The bill's aim to enforce a sales tax on businesses that rely on the Internet to reach their customers has three problems: 1) Online businesses would be responsible for collecting and filing their sales tax from customers that do not reside in their state; 2) Businesses would need to use software to keep track of their tax paying customers putting their customers at risk by exposing sensitive information records; and 3) Requiring that sales tax be collected at the state from which the goods are shipped would be much simpler and would encourage states to be less reliant on highly regressive sales taxes.
The BLS Library has in its internet collection a report from the Congressional Research Service “Amazon Laws” and Taxation of Internet Sales: Constitutional Analysis which examines efforts by States to tax internet sales. According to the report, New York was one of the first to do so. On March 28, 2013, the New York Court of Appeals found New York’s Amazon tax constitutional in Amazon.com, LLC v. New York State Department of Taxation and Finance. That decision is important because, since New York enacted Tax Law §1101(b)(8)(vi) in 2008, eight other states have passed similar laws.

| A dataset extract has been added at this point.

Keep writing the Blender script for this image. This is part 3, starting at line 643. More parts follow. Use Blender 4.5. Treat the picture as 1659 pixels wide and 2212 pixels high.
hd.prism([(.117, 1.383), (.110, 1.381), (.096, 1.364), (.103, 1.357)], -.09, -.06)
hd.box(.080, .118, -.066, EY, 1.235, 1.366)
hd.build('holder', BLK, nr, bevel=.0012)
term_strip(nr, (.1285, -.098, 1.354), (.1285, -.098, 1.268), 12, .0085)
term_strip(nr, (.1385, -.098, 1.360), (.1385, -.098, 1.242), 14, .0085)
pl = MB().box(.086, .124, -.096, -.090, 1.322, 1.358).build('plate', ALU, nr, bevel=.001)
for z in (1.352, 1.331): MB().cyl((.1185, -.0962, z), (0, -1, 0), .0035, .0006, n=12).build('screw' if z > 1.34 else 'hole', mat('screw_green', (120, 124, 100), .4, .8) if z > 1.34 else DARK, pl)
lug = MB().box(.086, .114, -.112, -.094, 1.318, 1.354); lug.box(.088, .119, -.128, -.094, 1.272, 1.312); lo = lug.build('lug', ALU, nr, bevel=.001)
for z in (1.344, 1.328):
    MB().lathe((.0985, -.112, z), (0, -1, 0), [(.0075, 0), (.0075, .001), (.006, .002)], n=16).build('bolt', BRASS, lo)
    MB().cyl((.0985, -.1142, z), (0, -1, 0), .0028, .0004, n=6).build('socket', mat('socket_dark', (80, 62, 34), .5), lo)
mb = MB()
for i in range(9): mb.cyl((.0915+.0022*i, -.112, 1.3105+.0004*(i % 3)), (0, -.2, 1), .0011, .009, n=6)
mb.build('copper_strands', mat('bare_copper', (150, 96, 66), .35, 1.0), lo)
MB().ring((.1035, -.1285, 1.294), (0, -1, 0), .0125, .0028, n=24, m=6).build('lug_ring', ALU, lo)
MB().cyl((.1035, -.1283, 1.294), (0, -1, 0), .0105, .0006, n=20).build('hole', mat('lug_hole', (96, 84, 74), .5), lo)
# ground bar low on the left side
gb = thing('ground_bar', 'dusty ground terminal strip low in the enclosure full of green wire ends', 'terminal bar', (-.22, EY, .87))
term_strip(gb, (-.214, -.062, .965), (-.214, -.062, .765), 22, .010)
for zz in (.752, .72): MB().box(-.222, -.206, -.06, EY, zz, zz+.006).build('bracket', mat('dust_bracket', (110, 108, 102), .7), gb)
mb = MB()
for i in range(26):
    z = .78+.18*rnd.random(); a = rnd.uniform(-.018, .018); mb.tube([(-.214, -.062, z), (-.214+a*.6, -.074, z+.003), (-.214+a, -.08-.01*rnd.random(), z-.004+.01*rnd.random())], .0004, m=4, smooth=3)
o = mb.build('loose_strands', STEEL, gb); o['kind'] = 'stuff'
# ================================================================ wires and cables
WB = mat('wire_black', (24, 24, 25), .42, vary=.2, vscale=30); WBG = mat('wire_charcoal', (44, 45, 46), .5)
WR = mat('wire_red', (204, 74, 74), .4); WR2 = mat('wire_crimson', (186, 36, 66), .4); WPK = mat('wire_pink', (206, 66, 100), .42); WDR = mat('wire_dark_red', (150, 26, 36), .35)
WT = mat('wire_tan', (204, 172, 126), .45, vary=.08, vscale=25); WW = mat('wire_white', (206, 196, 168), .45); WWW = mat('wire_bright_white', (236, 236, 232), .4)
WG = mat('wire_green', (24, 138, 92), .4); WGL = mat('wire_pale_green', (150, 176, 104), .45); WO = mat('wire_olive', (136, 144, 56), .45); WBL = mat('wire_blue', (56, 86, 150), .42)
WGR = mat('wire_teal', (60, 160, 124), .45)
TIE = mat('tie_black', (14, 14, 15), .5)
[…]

Brooklyn Law School Professor Brad Borden took part in a podcast with the Voice of Russia about the legislation that require retailers with more than $1 million a year in online sales to send taxes to states where their products are delivered. Large retailers and smaller stores support the bill, but online retailers such as eBay oppose it. According to Borden: “With Internet sales rising, constituents and business owners in various states are putting pressure on lawmakers to help even the playing field.”